Davalı …. Plaza C1-C2 Blokları Atölyeler Yönetimi aleyhine açılan dava bu dosyadan tefrik edilmiştir.
DELİLLER VE GEREKÇE:
Dava; davacıya ait ek hizmet binası olarak kullanılan bağımsız bölümlerde üst katlardaki bina atık su tesisatından kimyasal sıvı sızması nedeniyle oluştuğu iddia olunan hasarın davalılardan tahsili istemine ilişkindir.
Tarafların aktif ve pasif dava ehliyetleri denetlenip uyuşmazlık konuları re’sen belirlenerek taraflarca gösterilen deliller toplanmış ve konunun incelenmesinde uzmanlık gerektiren yönler olduğundan bilirkişi incelemesi yaptırılmak suretiyle dava sonuçlandırılmıştır.
Bilirkişiler Prof. Dr. …., Prof. Dr. …., Yrd. Doç. Dr. …., Dr. …, …, … ve …. tarafından mahkememize sunulan 26/08/2019 tarihli bilirkişi raporunda özetle; …. ili … ilçesi … mahallesi … mevkiindeki … ada, …. parselde kayıtlı bulunan ….. Yapı Kompleksi içerisindeki C2 Bloğa ait ilk onaylı mekanik projelerin ve bu projelerde değişiklik yapılmış olması halinde uygulamaya esas son onaylı mekanik projelerin, davacı tarafından maliyet tablolarında yer alan (inşaat işleri, mekanik tesisat işleri ve elektrik tesisatı işlerine ait) her bir iş kalemi için miktarların ve birim fiyatların doğruluğunu ispatlar hakediş, …. ihale dökümanlarının, çizim, metraj belgeleri v.b. Tüm belgelerin, davacı banka ile davalı sigorta şirketi arasında 20/06/2014 tarihinde imzalanan hizmet alımına ilişkin sözleşme ile bu sözleşmenin dayanağı davacı banka tarafından açılan ihale dosyasının, davalı sigorta şirketinde bulunan “… ve ….” numaralı iki ayrı hasar dosyalarının bilirkişilerce incelenmek üzere dava dosyasına sunulması gerektiği yönünde görüş bildirmişlerdir.

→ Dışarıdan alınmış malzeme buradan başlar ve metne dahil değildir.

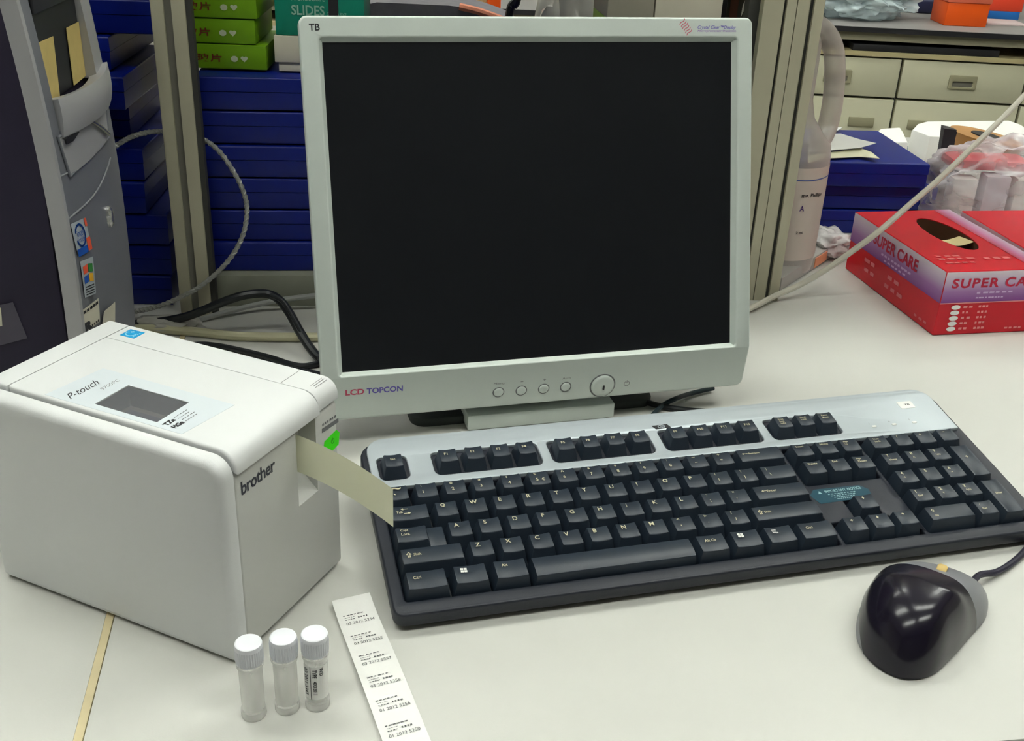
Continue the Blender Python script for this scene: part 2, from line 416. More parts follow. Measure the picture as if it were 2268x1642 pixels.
def key_bm(w, d, top_in=4.6, htop=0., hbot=-12.5, front=2.6, back=1.6, fshift=0.):
    """key cap: flared skirt, dished top; centred in x,y, millimetres"""
    n = 6; tw = w/2-top_in/2-.5; bm = bmesh.new()
    y0, y1 = -d/2+front+1.2, d/2-back-.9
    if d > 25: y0, y1 = -d/2+2.9, d/2-2.4
    dish = .75 if w < 30 else .0
    fr, bk_ = [], []
    for i in range(n+1):
        t = i/n*2-1; z = htop - dish*(1-t*t)
        fr.append(bm.verts.new((t*tw, y0, z))); bk_.append(bm.verts.new((t*tw, y1, z+.25)))
    bx = w/2-.45
    b = [bm.verts.new(p) for p in ((-bx, -d/2+.45, hbot), (bx, -d/2+.45, hbot), (bx, d/2-.45, hbot), (-bx, d/2-.45, hbot))]
    for i in range(n): bm.faces.new((fr[i], fr[i+1], bk_[i+1], bk_[i]))
    bm.faces.new([b[0], b[1]]+list(reversed(fr))); bm.faces.new([b[2], b[3]]+bk_)
    bm.faces.new((b[1], b[2], bk_[-1], fr[-1])); bm.faces.new((b[3], b[0], fr[0], bk_[0]))
    top = set(fr+bk_); corners = {fr[0], fr[-1], bk_[0], bk_[-1]}
    ed = [e for e in bm.edges if (e.verts[0] in top and e.verts[1] in top and not ((e.verts[0] in fr) != (e.verts[1] in fr) and not (e.verts[0] in corners and e.verts[1] in corners)))]
    ed += [e for e in bm.edges if (e.verts[0] in corners) != (e.verts[1] in corners) and (e.verts[0] in b or e.verts[1] in b)]
    bmesh.ops.recalc_face_normals(bm, faces=bm.faces[:])
    bmesh.ops.bevel(bm, geom=ed, offset=.75, segments=2, profile=.5, affect='EDGES')
    bmesh.ops.recalc_face_normals(bm, faces=bm.faces[:])
    return bm
def legend(bm, items, w, mi=1):
    """items: (text, x from left edge of the top, y from centre, height[, width[, material]])"""
    x0 = -w/2+3.6
    for it in items:
        t, x, y, h = it[:4]; wd = it[4] if len(it) > 4 else None; m = it[5] if len(it) > 5 else mi
        b = bm_text(t, wd, h, m, bold=.012)
        bm = join(bm, xf(b, T(x0+x, y-h/2, .34)))
    return bm
def arrow(bm, x, y, l, ang, mi=1, th=.5, hd=1.6):
    pts = [(0, -th/2), (l-hd, -th/2), (l-hd, -hd/2-.2), (l, 0), (l-hd, hd/2+.2), (l-hd, th/2), (0, th/2)]
    b = bmesh.new(); f = b.faces.new([b.verts.new((p[0], p[1], 0)) for p in pts]); f.material_index = mi
    return join(bm, xf(b, T(x, y, .36) @ RZ(ang)))
def put_key(cx, cy, w, items=(), d=18.6, name='key', arrows=(), z=0., extra=None, **kw):
    bm = key_bm(w, d, **kw); bm = legend(bm, items, w)
    for a in arrows: bm = arrow(bm, *a)
    if extra: bm = extra(bm, w)
    return kmake(name, bm, [M_key, M_legend, M_legw], kroot, (cx, cy, z))
def U_(x): return x*U
# function row
fl_ = ['Esc']+['F%d' % i for i in range(1, 13)]
for i, x in enumerate(fx):
    if i < 13: it = [(fl_[i], 2.6 if i else 3.4, 1.2, 2.3 if i else 1.9)]
    else:
        l = [('Print', 'Scrn', 'SysRq'), ('Scroll', 'Lock'), ('Pause', 'Break')][i-13]
        it = [(t, 2.2, 3.0-2.4*k, 1.6) for k, t in enumerate(l)]
    put_key(x, 29.2, 18.0, it, d=18.2, hbot=-12, top_in=5.4, z=2.6)
# number row
sh = '~!@#$%^&*()_+'; lo = '`1234567890-='
for i in range(13):
    it = [(sh[i], 2.6, 4.0, 2.0), (lo[i], 3.0, -1.4, 2.8 if lo[i] not in "`-=" else (.5 if lo[i] == '-' else 1.2))]
    if sh[i] == '_': it[0] = ('_', 2.6, 4.0, .45, 2.4)
    if lo[i] == '-': it[1] = ('-', 3.0, -1.4, .45, 2.0)
    if lo[i] == '5': it.append(('€', 7.0, -1.6, 2.6))
    put_key(U_(i+.5), 0, U, it, z=0)
put_key(U_(14), 0, 2*U, [('Backspace', 7, 1.6, 1.9)], arrows=[(4.4-2*U/2+5.5, 1.9, 4.6, pi)])
# letter rows
def row(y, x0, s, z):
    for i, ch in enumerate(s):
        if ch in ';,./[]\'':
            up, dn = {';': ':;', '\'': '"\'', ',': '<,', '.': '>.', '/': '?/', '[': '{[', ']': '}]'}[ch]
            hs = {'"': 1.3, ':': 2.2, '<': 2.0, '>': 2.0}.get(up, 2.6); hl = {'\'': 1.2, ',': 1.3, '.': .6, ';': 2.4}.get(dn, 2.8)
            it = [(up, 2.4, 4.2, hs), (dn, 3.2, -1.6, hl)]
        else: it = [(ch, 2.2, 3.2, 3.3)]
        ex = None
        put_key(U_(x0+i+.5), y, U, it, z=z)
put_key(U_(.75), -U, 1.5*U, [('Tab', 2.0, 1.0, 2.0)], arrows=[(-1.0, 3.4, 4.5, pi), (0-4.0, -.6, 4.5, 0)], z=-.3)
row(-U, 1.5, 'QWERTYUIOP[]', -.3)
put_key(U_(14.25), -U, 1.5*U, [('|', 2.6, 3.6, 3.0), ('\\', 3.2, -1.6, 3.0)], z=-.3)
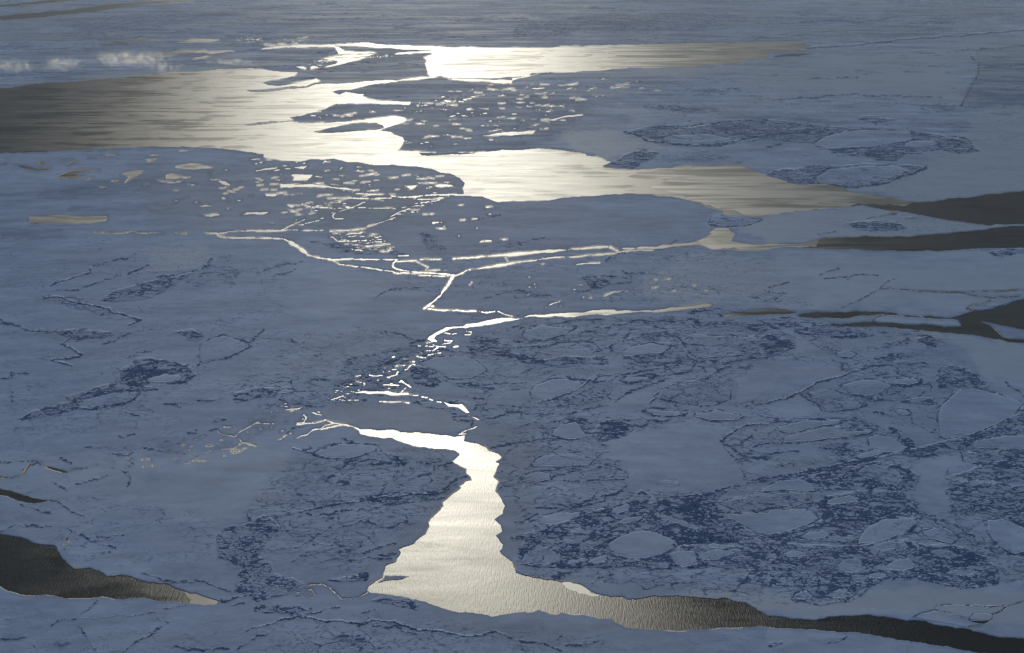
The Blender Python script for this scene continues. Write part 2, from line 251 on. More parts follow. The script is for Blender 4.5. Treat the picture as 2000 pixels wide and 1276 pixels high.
# soft tonal areas: outline, tone shift, young grey ice share, softness in pixels
ZONES = [
 ("10:640,380 1300,400 1320,560 1340,600 500,640 380,560 600,500", -.45, .1, 3), ("10:0,370 600,365 560,440 0,530", -.4, 0, 3), ("10:600,715 920,660 1300,615 1700,640 1994,660 1500,760 1200,795 850,760", -.35, 0, 5),
 ("10:260,920 700,810 1200,810 1700,700 1994,700|20:600,800 500,950|11:1994,0|10:1100,1180 1170,950", -.32, .0, 8),
 ("10:1300,1100 1500,1000 1650,880 1994,780|20:0,790|10:1700,850 1600,950 1560,1030 1400,1100 1200,1120", -.40, 0, 4),
 ("11:0,0 860,0 1600,100 1620,240 1000,420 300,520 0,520|01:1200,500 1000,0", -.28, .15, 12),
 ("01:300,250 800,150 1100,130 1250,150 900,250 500,280", -.35, 0, 8), ("01:550,340 900,330 1400,300 1300,350 800,400", -.38, 0, 8), ("01:0,510 400,505 550,540 300,600 0,600", -.38, 0, 5),
 ("g:600,330 1000,400 1390,410 1370,480 900,500 640,480", -.22, .05, 14),
 ("20:400,1030 700,1010 900,1060 1200,1150 800,1230 600,1200 450,1170", .10, .55, 4), ("20:650,850 1000,820 1150,930 1050,980 850,1000 950,930", .14, .3, 5),
 ("g:1400,120 1620,110 2100,40 2100,90 1850,130 1900,200 1600,190 1480,180", .2, .6, 16), ("g:1560,110 1850,130 1880,205 1650,190", .18, .35, 6),
 ("30:1520,760 1650,500 1600,400 1994,360 2300,360 2300,850 1540,830", -.55, 0, 3), ("30:1700,850 2300,830|g:2120,375|31:1200,300 600,200 1250,20", .22, .55, 8),
 ("30:60,300 300,240 1000,190 1250,190 1400,240 1100,290 400,320", -.35, 0, 4), ("30:1280,20 1800,60 1950,110 1500,150 900,120", -.25, 0, 5),
 ("31:0,395 740,322 1400,430 1994,480 1600,525 1000,568 450,575 250,625 0,620|21:1700,500 1950,430", .30, .55, 5), ("31:1000,370 1650,475 1400,490 1100,450", -.3, 0, 3),
 ("31:0,700 1994,700 2300,720 2300,1050 1700,1140 1000,1180 200,1150 0,1100|21:1200,1100 1000,900 1500,700", .22, .35, 16), ("31:900,870 1994,820 1994,980 1200,980 500,1080 300,1100 ", .16, .45, 12),
 ("31:820,1232 890,1180 1200,1195 1480,1215 1510,1270 1350,1270", .35, .2, 2), ("32:1000,10 1250,60 1450,130 1560,200 1700,380 1994,420 2300,400 2300,150 1700,80", .30, .45, 6),
 ("12:380,0 350,80 200,230 0,300|02:1700,380 1000,480 1200,560 1994,450|12:600,380 1200,150 1350,80", .04, .08, 18), ("11:550,800 1200,880 1300,960 900,1050 650,1180 400,1180 500,1000 520,850", .08, .10, 10), ("01:1100,650 1600,640 1650,750 1300,850 1150,780", .14, .35, 8),
 ("12:270,960 450,1000 600,1150 450,1276 230,1276 210,1200", -.18, 0, 3), ("02:700,1100 1000,1200 1994,900|12:270,960 210,1200|13:200,120 0,180|03:1900,230 1650,300 1300,200 900,100 500,0", .02, .16, 14),
 ("02:0,1000 800,950 1500,1000 900,1276|03:700,0 900,150 450,430 260,420 0,350", .10, .18, 16), ("02:540,1140 760,1080 860,1110 700,1200 560,1200", .22, .3, 3),
 ("03:530,440 700,420 900,450 1300,720 950,670 830,680 690,615 570,600", .12, .05, 4), ("03:0,860 500,860 700,1010 400,1070 100,1180 0,1160", -.10, 0, 6), ("03:600,1060 800,1040 1320,1030 1250,1150 1000,1250 760,1276", .12, .05, 3),
 ("12:510,680 620,595 900,590 1450,640 1680,740 1500,835 1060,790 700,750", -.25, .25, 5), ("12:830,850 1540,960 1590,985 1535,1045 1640,1130 1680,1190 1550,1276 1400,1276 1450,1080 1100,1000", -.30, .12, 8), ("13:1600,0 1440,150 1340,300 1200,430 1000,590 830,650 1100,400 1300,100", -.30, .12, 8),
 ("12:1610,840 1740,730 1994,760 2200,900|23:200,0 150,300 0,560|13:1900,400 1870,240 1920,100|12:1890,1150 1900,1000 1800,930", -.25, .15, 8), ("23:0,580 100,660 700,820 1000,850 1500,780 900,700 300,640", -.25, .1, 6),
 ("13:1300,870 1994,990|23:250,960 550,975 850,1060 1200,1100 1500,1276 0,1276|13:1994,1200 1500,1120", -.20, .15, 6), ("23:1400,800 1994,780|33:300,900 800,790 1300,760 1994,800 2200,830 2200,1100 1560,1000 1000,980 300,1000 0,960", .16, .5, 5),
 ("33:1640,1075 1760,1040 1994,1005 2300,960 2300,1180 1994,1160", -.18, 0, 2), ("33:0,1080 600,1120 900,1160 600,1150 200,1210 0,1250", .2, .1, 3),
 ("22:1630,880 1700,800 1300,740 950,800 700,900 730,1060 900,1120 950,1276 1500,1276 1800,1200 1700,1040", .02, .02, 6), ("22:600,620 1200,420 1500,280 1700,230 1300,300 1100,560 900,640 500,690", .05, .05, 8),
 ("32:1330,630 1500,560 1900,600|22:1994,0", .0, .0, 5),
 ("33:1450,150 1100,0 1400,0", .1, .1, 3), ("32:1150,1020 1500,1000 1560,1060 1400,1100 1380,1276 1160,1276 1190,1150", .12, .12, 4),
 ("10:0,60 1994,60|20:1994,330 0,350|10:1994,360 0,340", -.14, .0, 12), ("00:0,150 900,130 1600,180 1994,300 1994,520 1200,560 0,680", -.12, .05, 12), ("30:0,800 1000,760 1400,820 1000,950 0,920|20:1200,920 1100,800", .10, .12, 8),
 ("20:340,1060 560,1030 800,1030 1100,1080 800,1250 600,1200 500,1190", .05, .4, 3),
]
# regions where the pack is criss-crossed by refrozen cracks
CRACKED = [
 ("g:900,600 1300,610 1850,660 2050,900 2050,1200 1500,1180 1020,1110 960,900 880,700", 1.0),
 ("g:560,900 880,860 900,950 700,1130 430,1120 430,1040", .75), ("g:400,1180 1000,1210 1300,1260 1200,1300 300,1300", .5),
 ("g:0,460 560,480 580,620 480,760 350,900 0,900", .38), ("g:900,460 1500,480 1600,600 1000,610 700,560", .5), ("g:450,650 900,620 850,780 450,850", .55),
 ("g:1200,200 2050,150 2050,480 1500,480 1200,330", .35), ("g:0,0 2050,0 2050,90 1200,80 0,110", .6), ("g:0,940 430,1000 430,1130 100,1100 0,1020", .45), ("g:0,1180 2050,1260 2050,1400 0,1400", .3),
 ("g:1000,150 1500,140 1500,260 1050,260", .5),
]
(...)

Bilirkişiler Prof. Dr. …, Prof. Dr. …., Yrd. Doç. Dr. …, Dr. …, …, .. ve …. tarafından mahkememize sunulan 26/01/2021 tarihli bilirkişi ek raporunda özetle; …. ili … ilçesi … mahallesi … mevkiindeki … ada … parselde kayıtlı bulunan ….. Yapı Kompleksi içerisindeki C2 bloğa ait ilk onaylı mekanik projelerde davacının talebi ile değişiklik yapıldığının sunulan projelerin incelenmesinde anlaşıldığı, dava dosyasına sunulan inşaat işleri, mekanik tesisat işleri ve elektrik tesisatı işlerine ait maliyet tablolarının incelemesinde sızıntı sebebi ile oluşan hasarda davacı tarafından önceden tahsil edilen tutar haricinde ek bir tutar talep edilmesinin uygun olmayacağı ancak demirbaşlarla ilgili ve hasarlanan eşyaların bertaraf edilmesi ile ilgili hesaplanan 102.976,58 TL toplam maliyetin kadr-i maruf olduğu kanaatine varıldığı, dava konusu hasarın oluşmasında tesisata yapılan kontrolsüz ve tekniğine uygun olmayan müdahalelerin asli etken olduğu, bu müdahalelerde bulunan atölye ve işletmeler ile bu müdahalelere müsaade eden veya engellemeyen yönetimin / kurumun (dava dışı … Plaza C1-C2 Blokları Yönetiminin) %70 oranında asli kusurlu olduğu, dava konusu hasarın oluşmasında mekanik tesisat projesinin ilk halinden revizyona gidilmesi esnasında ideal olarak olması gereken düşey tesisattan kısmen dahi olsa yatay tesisata geçişi uygulayan satıcı / yüklenici davalı ….. Gayrimenkul Yatırımları Anonim Şirket’nin %20 oranında tali kusurlu olduğu, dava konusu hasarın oluşmasında mekanik tesisat projesinin ilk halinden revizyona gidilmesi esnasında ideal olarak olması gereken düşey tesisattan kısmen dahi olsa yatay tesisata geçişin uygulanmasını talep eden davacı alıcı banka yetkililerinin asma tavan üstü / beton altı uygulamaya onay veren ve ayrıca ilk sızıntının ortaya çıkması üzerine o tarihte zarara uğramayan demirbaşlar için gerekli koruma veya tahliye önlemleri almayan (….. Anonim Şirketinin) %10 oranında mütefarik tali kusurlu olduğu, davalı sigorta şirketinin davacı sigortalıya ait demirbaş ve binada meydana gelen dahili su sızıntısı sebebiyle oluşan hasarın maddi karşılığının tam olarak ekspertiz raporunda belirlendiği tutarda olduğunun ve davalı sigorta şirketinin de bu tutarı davacı sigortalısına ödemiş olduğunun kabul edilmesi halinde, taraflar arasındaki bina ve demirbaşı sigortalayan iki adet “Endüstriyel Paket Sigorta Poliçesi (131)” kapsamında ilave bir tazminat ödemesi yükümlülüğünde olamayabileceği yönünde görüş bildirmişlerdir.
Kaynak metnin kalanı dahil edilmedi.